Errorists always make out they are doing the Reformed world a service and bringing us greater reformation. You’d think after over 300 years of the same approach we’d learn to say “No thanks” to old errors in new clothes.



  1. December 12, 2007 at 1:39 pm

    Andy, great stuff. Glad you are here to help fill things out.

    Just be sure to write “Posted by Andy Webb” either at the beginning or end of the post, so we know who the author is.

    Also, I assume you are going to wait for at least a day or two before you “publish” your other two posts. We are all going to want to chew on this one for a while in the comment box, so I think it would be a mistake to post all 3 at once.

    Thanks again. Welcome to the Baggins team.

  2. Andrew Webb said,

    December 12, 2007 at 1:41 pm

    Whoops, I posted all of them, but reduced it to two by conflation. My mistake. I told Lane I should never be an editor here, but would he listen? ;-)

  3. December 12, 2007 at 2:28 pm

    […] who is a member of the visible church is temporarily and conditionally united to Christ by baptism. Andy Webb thinks not. […]

  4. Travis said,

    December 13, 2007 at 3:02 pm

    The text above shows the context to be that of the last hours and the presence of the AntiX. John says that there are certain persons who left his sphere of ministry. Who are these “they” of whom John speaks? Previously, John continued…

  5. GLW Johnson said,

    December 15, 2007 at 7:54 am

    I see where Wilson, in responding to one of your post, draws support from the blog of Steven Wedgewood, a seminarian at RTS and a vocal supporter for the FV. SW claims that some of the English delegates to Dort were actually the theological ancestors of the FV in that they too held to the FV notion of ‘Non-elect Covenant Members’ who temporily are ‘ regenerate’ and possess ‘justification’ but end of reprobate- and that the English delegation was somewhat successful in getting their veiws accepted.
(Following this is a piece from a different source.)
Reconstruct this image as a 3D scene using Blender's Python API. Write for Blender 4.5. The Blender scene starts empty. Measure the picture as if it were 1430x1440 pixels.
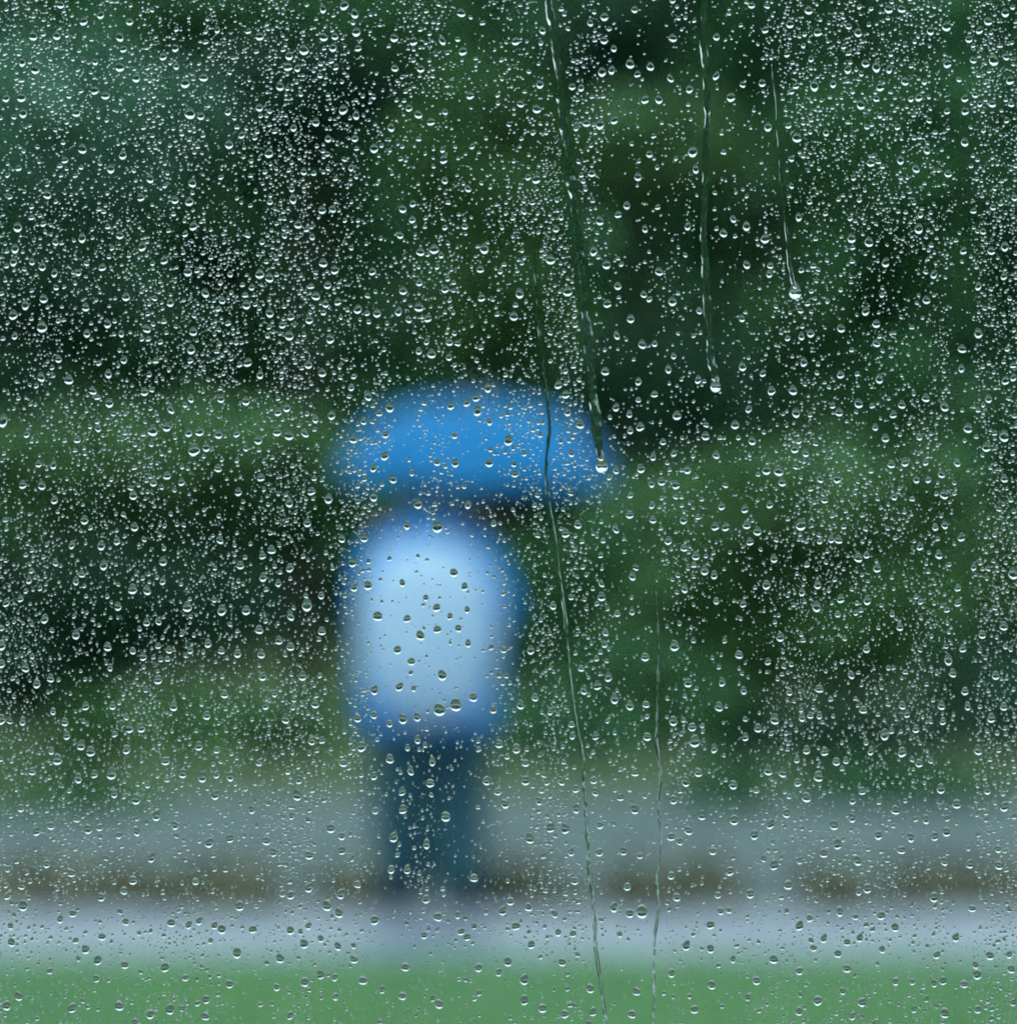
import bpy, bmesh, math, random
import numpy as np
from mathutils import Vector, Matrix

# ------------------------------------------------------------------ camera, sky, sun, exposure
scn = bpy.context.scene
COL = scn.collection
random.seed(7)
RNG = np.random.default_rng(11)
R = math.radians

CAM_H = 1.43            # eye height, camera level, inside a room, looking through the window
FPX = 11917.0           # focal length in photograph pixels (300 mm on a 36 mm wide frame of 1430 px)
PANE_Y = 3.000          # outer face of the pane
DS = 11917.0 / 2780.0    # long lens: distances stretch
cam_d = bpy.data.cameras.new('camera')
cam = bpy.data.objects.new('camera', cam_d)
COL.objects.link(cam)
cam.location = (0, 0, CAM_H)
cam.rotation_euler = (R(90), 0, 0)
cam_d.sensor_fit = 'HORIZONTAL'
cam_d.sensor_width = 36.0
cam_d.lens = 300.0
cam_d.clip_start = 0.02
cam_d.clip_end = 500
cam_d.dof.use_dof = True
cam_d.dof.focus_distance = PANE_Y + 0.0004
cam_d.dof.aperture_fstop = 14.8
scn.camera = cam

world = bpy.data.worlds.new('World')
scn.world = world
world.use_nodes = True
nt = world.node_tree
nt.nodes.clear()
sky = nt.nodes.new('ShaderNodeTexSky')
sky.sky_type = 'NISHITA'
sky.sun_disc = False
sky.sun_elevation = R(52)
sky.sun_rotation = R(200)
sky.dust_density = 4.0
mixn = nt.nodes.new('ShaderNodeMix')
mixn.data_type = 'RGBA'
mixn.inputs[0].default_value = 0.72            # overcast: cloud grey over the clear-sky model
mixn.inputs[7].default_value = (7.0, 8.9, 9.3, 1)
bgn = nt.nodes.new('ShaderNodeBackground')
bgn.inputs['Strength'].default_value = 0.10
outw = nt.nodes.new('ShaderNodeOutputWorld')
nt.links.new(sky.outputs[0], mixn.inputs[6])
nt.links.new(mixn.outputs[2], bgn.inputs['Color'])
nt.links.new(bgn.outputs[0], outw.inputs['Surface'])

sun_d = bpy.data.lights.new('sun', 'SUN')
sun_d.energy = 0.7
sun_d.angle = R(25)
sun_d.color = (1.0, 0.97, 0.92)
sun = bpy.data.objects.new('sun', sun_d)
COL.objects.link(sun)
sun.rotation_euler = (R(38), 0, R(-20))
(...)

Huh, no they were not . The English delegation was hardly influential at Dort. One prime example is John Davenport, the most promient member of the English delegation who was, by his own admission, a Amyraldian in his views on the atonement. For a good over view of the happenings at Dort, please consult W. Robert Godfrey’ Stanford PhD diss. ,”Tensions Within International Calvinism: The Debate on the Atonement at the Synod of Dort,1618-1619″.

  6. Jeff Cagle said,

    December 16, 2007 at 5:00 pm

    Thanks for the helpful ref, GLW. I read the Wedgewood article and found it interesting and useful.

    What do you make, though, of the fact (as cited by Steve from the books) that the article “true believers and regenerate” (vere credentes et regenitos) were able to fall from the faith of justification. was not condemned as an error?

    Jeff Cagle

  7. December 16, 2007 at 11:38 pm

    […] been added as a poster. He’s written several posts about the reprobate in the visible church: None of them were of us and United To Christ And Not Going To Heaven. I wrote a response to a post on an Federal Visionists […]

  8. GLW Johnson said,

    December 17, 2007 at 8:02 am

    Dort most emphatically does reject the notion that anyone who has been ‘regenerated’ and thus justified can ever be lost. See Fifth Head of Doctrine, article 1,6,7 and the Rejection of Errors especially paragraph 3,4 and 7.

  9. Jeff Cagle said,

    December 18, 2007 at 3:46 pm

    I agree; in fact, I’ve argued as much. So what do you make of the fact that the particular error was not proscribed? Vagueness? Some other reason?